Rob Heaton
Rob Heaton

Software Engineer
One track lover/Down a two-way lane

Nothing new under the sun

15 Feb 2013

There are very few new ideas in the productivity and personal development space, and I would argue that there are very few ideas of any consequence full stop. If you read David Allen, Stephen R. Covey and probably one other guy who they stole most of their ideas from then you will have read 90% of the concepts that 90% of blog posts are based on. A study that I just invented found that there have been 135,198 articles written on how working regular hours will keep you on peak form, and 278,747 on how taking breaks every X minutes, where 30 < X < 90, will turn you into a superhuman. And this proliferation of near-identical rehashing is an excellent thing.

Our hipster-Tony-Robbens group consciousness knows many simple, easy to summarise concepts to be true. We know that:

  • you should work sensible hours
  • you should take regular breaks
  • you should cultivate habits
  • you shouldn’t answer emails first thing in the morning
  • you should mediate for exactly 5 minutes and 12 seconds every morning
  • you should turn off desktop notifications
  • you should embrace failure
  • you should batch emailing and other menial tasks
  • you should make public commitments to pressure yourself into completing tasks
  • you should focus on what matters

These took 16 seconds to write out off the top of my head, and no doubt every startup/hacker type could compile a similar list in a similar length of time.

But we also know that “you should start with small habits”. Everyone knows this. I know this. 290,812 blog posts know this. But I still regularly commit to and immediately fail at grand endeavours, like writing an entire post every day before going into the office. I wrote half a terrible post on Monday and then decided I hated writing anyway on Tuesday. Game over.

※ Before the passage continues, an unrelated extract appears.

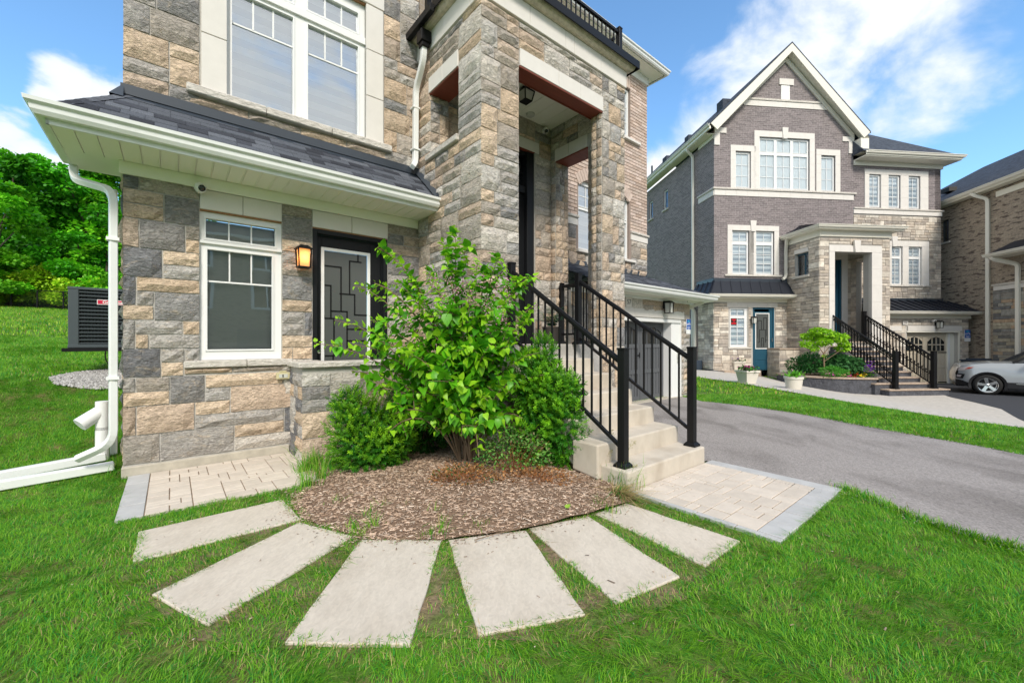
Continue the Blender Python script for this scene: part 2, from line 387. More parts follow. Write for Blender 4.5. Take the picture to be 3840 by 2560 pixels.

Nonetheless, I have waxed hypocritical to scores of people about how they need to adopt small habits that they nourish and grow into the larger goal they want to achieve. I have given sage examples and justification and dished out condescending admonishment for any straying from the path. I might even write a blog post about it one day. But I can’t remember the last time I actually consciously chose a small habit or scaled down a big one myself. Maybe I’ve never done it. Regardless, because I am wired into the global group-brain of Hacker News-reading hotdeskers, I know that it is A Good Thing. We know that small habits work.

But I still have my own brain too, and running, as it is, a 24 year old operating system, it hasn’t got round to truly processing this aphorism yet. I’m aware of and passively bathing in the theory, but I don’t yet intuitively connect small habits with an improvement in my life whilst in the heat of battle.

Enter the 378,299 posts that have been helpfully written about why small habits work. Each of these is an extra chance to take the first step to proper internal realisation that adopting small habits will actually make your life better. It is an extra rephrasing to see things through, and an extra set of sentences to spark something that actually causes you to change. And given that it takes, on average, 9.7 posts on exactly the same topic for a person to properly absorb and start acting on it (figure invented), we need these.

We get cautious about writing about things that aren’t particularly original, but the reason that they aren’t original is that these things have run the Darwinian gauntlet and have turned out to be the things that actually move the dial and make you happier. This is obviously not universally true, but any new personal development concept that you come up with without going through any prolonged and deliberate period of study is therefore simply likely to be either derivative, specific and personal to you, or useless.

So whilst you are unlikely to win any Pulitzers for writing 600 words on why you should turn off desktop notifications, you might finally manage to tear the CEO and only employee of a mobile-geo-social-first company away from furiously Tweeting at his 72 followers about the importance of prioritising, and force him to finally think about whether dog food really is broken. For all involved with, this can only be a good thing.